About performance of D-Bus

Havoc Pennington hp at pobox.com
Fri Oct 31 06:15:31 PDT 2008


Hi,

On Fri, Oct 31, 2008 at 8:36 AM, Diego Jacobi <jacobidiego at gmail.com> wrote:
> just to note.
> With "nobody" you are excluding me, a user of low-end pcs and Jerome
> Phillbert too, a user of embedded devices.
>

I am not. What I'm saying is that if, *hypothetically*, dbus is 2% of
the time in your overall user-experienced time, then if you make dbus
twice as fast, that is a 1% speedup in what users experience, which is
simply not noticeable. If I did an A-B test on you, you would not be
able to see that difference.

The low-endness of your PC is irrelevant; maybe 100% of the time is
longer on a low-end PC, but the percent of total that is dbus should
be the same.

I am not saying that dbus is only 2% of the time; maybe on your
embedded device it is more time. I don't know. But you should profile
this before you bother trying to improve dbus. Because if dbus is 2%
of the time, you should work on the other 98%, not on dbus.

I do think that dbus is probably 2% of the time or something like that
on a typical desktop session - and this would be true on low-end PCs
too, since the CPU speed will only change the absolute times not the
relative times.

Most of the slow in GNOME for example tends to be disk I/O. But, I
have not recently profiled it. Maybe dbus is more these days.

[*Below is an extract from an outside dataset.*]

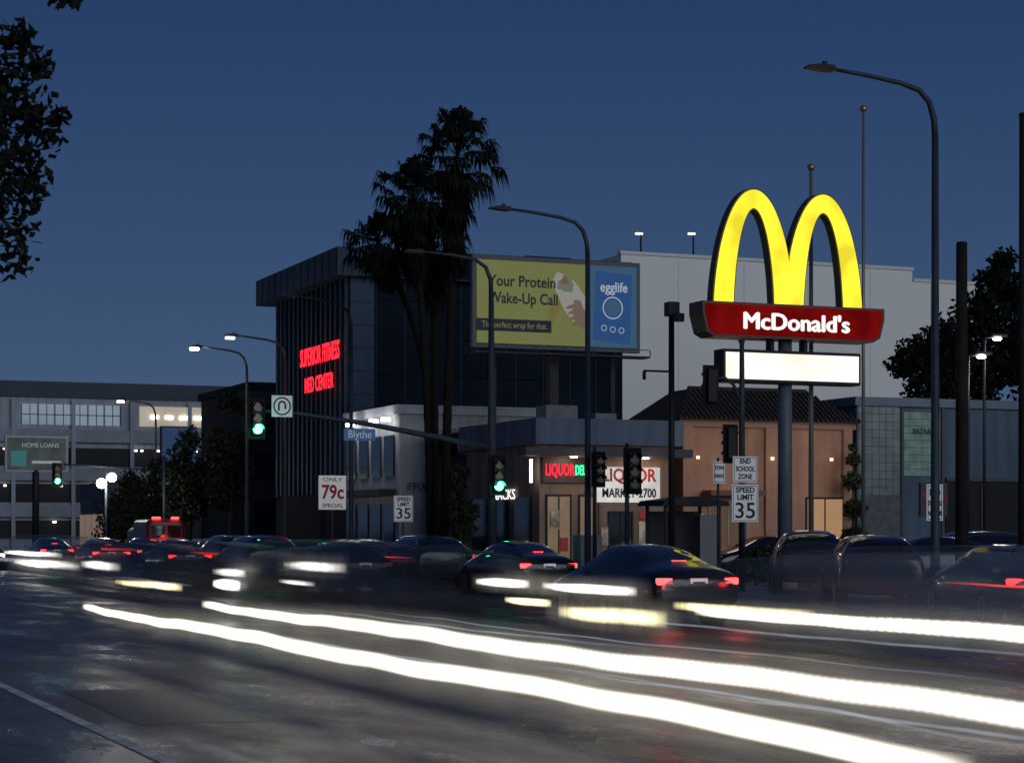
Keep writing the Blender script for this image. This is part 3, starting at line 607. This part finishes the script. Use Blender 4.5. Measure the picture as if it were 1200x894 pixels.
def palm(X,Y,h,crown,lean,skirt=1.5,nf=46,blade=.75,pw_=1.5,tr=.2):
    g=group('palm_tree',(X,Y,0))
    top=Vector((lean[0],lean[1],h))
    P=[];rad=[]
    for i in range(41):
        t=i/40; P.append((lean[0]*(t**pw_),lean[1]*(t**pw_),.1+(h-.1)*t)); rad.append((tr*1.15-.35*tr*t)*(1.06 if i%2 else .96)+(.12 if i==0 else 0))
    tube('trunk',P,rad,palmbark,g,10)
    def fan(V,F,o,d,L,bl,dr,nb=17):
        d=d.normalized(); side=d.cross(Vector((0,0,1)))
        if side.length<.05: side=Vector((1,0,0))
        side.normalize(); up=side.cross(d).normalized()
        end=o+d*L+Vector((0,0,-dr*.12))
        k=len(V); w=.022
        V+= [o-side*w,o+side*w,end+side*w,end-side*w]; F.append((k,k+1,k+2,k+3))
        for i in range(nb):
            a=R(-80+160*i/(nb-1)+random.uniform(-5,5)); l=bl*random.uniform(.7,1.15)*(1-.3*abs(a)/1.6)
            bd=(d*math.cos(a)+side*math.sin(a)+up*random.uniform(-.12,.12)).normalized()
            pw=bd.cross(up).normalized()*.045*bl/.75
            m=end+bd*l*.55; t=end+bd*l*.85+Vector((0,0,-random.uniform(.35,.95)*l*dr))
            k=len(V); V+=[end,m-pw,m+pw,t]; F+= [(k,k+1,k+2),(k+1,k+3,k+2)]
    V=[];F=[]
    for i in range(nf):
        a=i*2.39996; el=R(82-126*(i/nf)+random.uniform(-12,12))
        d=Vector((math.cos(a)*math.cos(el),math.sin(a)*math.cos(el),math.sin(el)))
        fan(V,F,top+Vector((0,0,.1)),d,(crown-blade)*random.uniform(.6,1.25),blade*random.uniform(.8,1.15),1.0)
    addmesh('green_fronds',V,F,palmleaf,g)
    V=[];F=[]
    for i in range(int(26*skirt)):
        a=i*2.39996; tt=random.random()**1.3; zz=-tt*skirt
        el=R(random.uniform(-84,-45)); d=Vector((math.cos(a)*math.cos(el),math.sin(a)*math.cos(el),math.sin(el)))
        bx=lean[0]*(((h+zz)/h)**pw_)
        fan(V,F,Vector((bx,lean[1],h+zz-.1)),d,random.uniform(.35,.7)*(1-.4*tt),.75*blade/.75*(1-.3*tt),.6)
    addmesh('dead_frond_skirt',V,F,palmdead,g)
palm(27.2,73.2,16.0,2.25,(.55,0),3.8,62,.92,1.4,.17)
palm(27.0,74.1,14.4,2.0,(-.75,0),2.4,54,.88,2.0,.15)
palm(27.9,76,12.9,1.7,(-2.4,0),.9,44,.8,3.4,.13)
palm(27.6,75.2,13.0,1.9,(-.1,0),2.0,52,.88,1.5,.15)

# ------------------------------------------------------------ vehicles
tyre=M('tyre_rubber',(.015,.015,.015),.85); rim=M('alloy_rim',(.3,.31,.32),.35,.8)
carglass=M('car_glass',(.008,.01,.012),.05,0,spec=.8)
SED=[(-2.40,.40,.74,.80,.70,.58),(-2.33,.30,.90,.98,.85,.70),(-1.95,.25,.96,1.08,.90,.69),(-1.62,.24,.97,1.13,.91,.67),(-.9,.2,.96,1.40,.91,.57),(-.1,.2,.95,1.46,.91,.58),(.45,.2,.94,1.42,.91,.57),(1.2,.22,.92,1.03,.91,.67),(1.9,.24,.82,.90,.88,.66),(2.3,.28,.66,.74,.80,.60),(2.42,.36,.54,.60,.66,.5)]
SUV=[(-2.28,.45,.95,1.05,.78,.66),(-2.22,.34,1.05,1.2,.90,.74),(-2.05,.3,1.06,1.3,.93,.72),(-1.75,.28,1.06,1.55,.94,.64),(-.9,.26,1.05,1.60,.94,.65),(.0,.26,1.04,1.60,.94,.65),(.5,.26,1.03,1.54,.94,.63),(1.2,.28,1.02,1.14,.93,.70),(1.85,.3,.96,1.04,.91,.7),(2.2,.34,.8,.88,.84,.64),(2.32,.42,.62,.7,.7,.54)]
def car(X,Y,yaw,paint,kind='sedan',lit=True,name='car',z=0.004,head_on=False,sc=1):
    st=SED if kind=='sedan' else SUV
    g=group(name,(X,Y,z),yaw); g.scale=(sc,sc,sc)
    V=[];F=[];mi=[];n=13
    for (y,zb,zl,zt,wb,wt) in st:
        half=[(wb*.88,zb),(wb,zb+.16),(wb*1.005,(zb+zl)/2+.05),(wb*.97,zl),(wt+.02,zt-.07 if zt-zl>.25 else (zl+zt)/2),(wt*.72,zt)]
        ring_=[(-a,b) for a,b in half]+[(0,zt+.012)]+[(a,b) for a,b in reversed(half)]
        V+=[(x,y,zz) for x,zz in ring_]
    ns=len(st)
    for i in range(ns-1):
        A,B=st[i],st[i+1]; cab=(A[3]-A[2]>.3 or B[3]-B[2]>.3)
        slope=cab and not(A[3]-A[2]>.3 and B[3]-B[2]>.3)
        for s in range(n):
            s2=(s+1)%n; F.append((i*n+s,i*n+s2,(i+1)*n+s2,(i+1)*n+s))
            gl=0
            if cab and s in (3,8): gl=1
            if slope and s in (4,5,6,7): gl=1
            mi.append(gl)
    F.append(tuple(range(n))[::-1]); mi.append(0); F.append(tuple((ns-1)*n+s for s in range(n))); mi.append(0)
    o=addmesh('body',V,F,[paint,carglass],g,mi,True)
    bm=bmesh.new(); bm.from_mesh(o.data); bmesh.ops.recalc_face_normals(bm,faces=bm.faces); bm.to_mesh(o.data); bm.free()
    sb=o.modifiers.new('sub','SUBSURF'); sb.levels=2; sb.render_levels=2
    rw=.33 if kind=='sedan' else .37; wx=.80 if kind=='sedan' else .83
    for yy in (-1.42,1.45):
        for sx in (-1,1):
            cyl('wheel_arch',(sx*(wx-.02),yy,rw+.03),rw+.07,.24,'x',black,g,28)
            cyl('wheel',(sx*(wx+.02),yy,rw),rw,.22,'x',tyre,g,28); cyl('rim',(sx*(wx+.035),yy,rw),rw*.66,.2,'x',rim,g,20)
            boxes('spokes',[(sx*(wx+.03)-.11,sx*(wx+.03)+.11,yy-.02,yy+.02,rw-.2,rw+.2),(sx*(wx+.03)-.11,sx*(wx+.03)+.11,yy-.2,yy-.021,rw-.02,rw+.02)],dark,g)
    zt=.80 if kind=='sedan' else .98; yb=-2.37 if kind=='sedan' else -2.24
    tl=redE if lit else redoff
    for sx in (-1,1):
        a,b=sorted((sx*.50,sx*.80)); box('tail_light',a,b,yb-.005,yb+.25,zt-.055,zt+.065,tl,g,.03)
        a,b=sorted((sx*.52,sx*.62)); box('reversing_light',a,b,yb-.02,yb,zt-.04,zt+.0,M('reverse_lens',(.4,.4,.4),.2),g)
        a,b=sorted((sx*.45,sx*.74)); yf=2.2; box('headlight',a,b,yf-.1,yf+.13,.62,.74,whiteE if head_on else M('headlamp_off',(.3,.3,.32),.1),g,.02)
        box('mirror',*sorted((sx*.93,sx*1.08)),.85,.97,.95 if kind=='sedan' else 1.08,1.08 if kind=='sedan' else 1.22,paint,g,.03)
    if lit: box('high_brake_light',-.14,.14,-1.62 if kind=='sedan' else -2.0,-1.57 if kind=='sedan' else -1.9,1.14 if kind=='sedan' else 1.46,1.165 if kind=='sedan' else 1.49,redE,g)
    box('number_plate',-.17,.17,yb-.02,yb+.02,zt-.1,zt+.06,M('plate_white',(.6,.62,.65),.4,emit=(1,1,1),es=.2),g)
    box('plate_text',-.12,.12,yb-.024,yb-.021,zt-.04,zt,M('plate_ink',(.05,.06,.15),.5),g)
    box('bumper_trim',-.6,.6,yb-.0,yb+.15,.33,.45,black,g,.03)
    tube('exhaust',[(.5,yb-.03,.3),(.5,yb+.2,.3)],.04,rim,g,10)
    return g
def cp(n,c,r=.22,metal=.3): return M('car_paint_'+n,c,r,metal,coat=.4)
blk=cp('black',(.008,.009,.011)); gry=cp('grey',(.035,.04,.048)); blu=cp('navy',(.012,.018,.038)); red=cp('red',(.2,.012,.01))
c0=car(16.7,34.45,0,blk,'sedan',True,'sedan_car')
for sx in (-1,1): pointlight('tail_glow',(sx*.68,-2.7,.8),6,(1,.05,.04),.1,c0)
car(25.0,39.7,R(-25),blk,'suv',False,'suv_car',.02)
car(27.1,46.0,R(-28),gry,'suv',False,'suv_car',.13)
car(22.8,31.6,R(-16),blk,'sedan',True,'sedan_car')
car(21.2,51.5,0,blk,'sedan',True,'sedan_car'); car(21.0,58.6,0,gry,'suv',False,'suv_car'); car(17.3,55,0,blu,'sedan',False,'sedan_car')
car(21.1,66.5,0,blk,'sedan',False,'sedan_car'); car(17.2,63.5,0,blk,'suv',False,'suv_car'); car(24.3,66,0,blk,'sedan',False,'sedan_car'); car(24.3,74,0,gry,'sedan',False,'sedan_car')
car(17.5,76,0,blk,'sedan',True,'sedan_car'); car(21,82,0,blk,'suv',False,'suv_car'); car(17.4,90,0,red,'sedan',True,'sedan_car'); car(24.3,88,0,blk,'suv',False,'suv_car')
car(21,98,0,blk,'sedan',True,'sedan_car'); car(24.2,97,0,gry,'sedan',False,'sedan_car'); car(17.5,104,0,blk,'sedan',True,'sedan_car')
car(12.9,95,math.pi,gry,'sedan',False,'sedan_car',head_on=True); car(13,112,math.pi,blk,'suv',False,'suv_car',head_on=True)
car(33.5,50,R(80),blu,'sedan',False,'sedan_car',.13); car(37.5,54,R(90),gry,'suv',False,'suv_car',.13); car(36,64,R(90),blk,'sedan',False,'sedan_car',.13)

g=group('emergency_van',(22.3,101.5,0)); fr=M('van_red',(.12,.012,.012),.35,noise=.1)
box('rear_body',-.95,.95,-2.6,.9,.5,2.35,fr,g,.28); box('cab',-.92,.92,.6,2.5,.5,1.95,fr,g,.3)
box('rear_window_l',-.7,-.06,-2.63,-2.59,1.45,2.05,carglass,g,.02); box('rear_window_r',.06,.7,-2.63,-2.59,1.45,2.05,carglass,g,.02)
boxes('door_seam',[(-.012,.012,-2.615,-2.6,.7,2.1)],dark,g)
boxes('light_bar',[(-.65,-.25,-2.5,-2.35,2.36,2.46),(.3,.65,-2.5,-2.35,2.36,2.46)],redE,g)
boxes('tail_lights',[(-.9,-.74,-2.64,-2.57,.95,1.3),(.74,.9,-2.64,-2.57,.95,1.3)],redE,g)
pointlight('brake_glow',(0,-3.2,1.4),22,(1,.05,.04),.2,g)
box('bumper',-.92,.92,-2.75,-2.6,.45,.62,dark,g,.03)
for yy in (-1.6,1.7):
    for sx in (-1,1): cyl('wheel',(sx*.85,yy,.38),.38,.24,'x',tyre,g)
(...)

But you'd be silly to blame dbus without profiling the entire user
experience. If you just profile dbus, you don't know if dbus even
matters.

Anyone is more than welcome to optimize dbus. But, what I'm saying is
that they would be stupid to do so without first establishing that
optimizing dbus will be visible to their users by profiling the
*entire* user experience, not just dbus.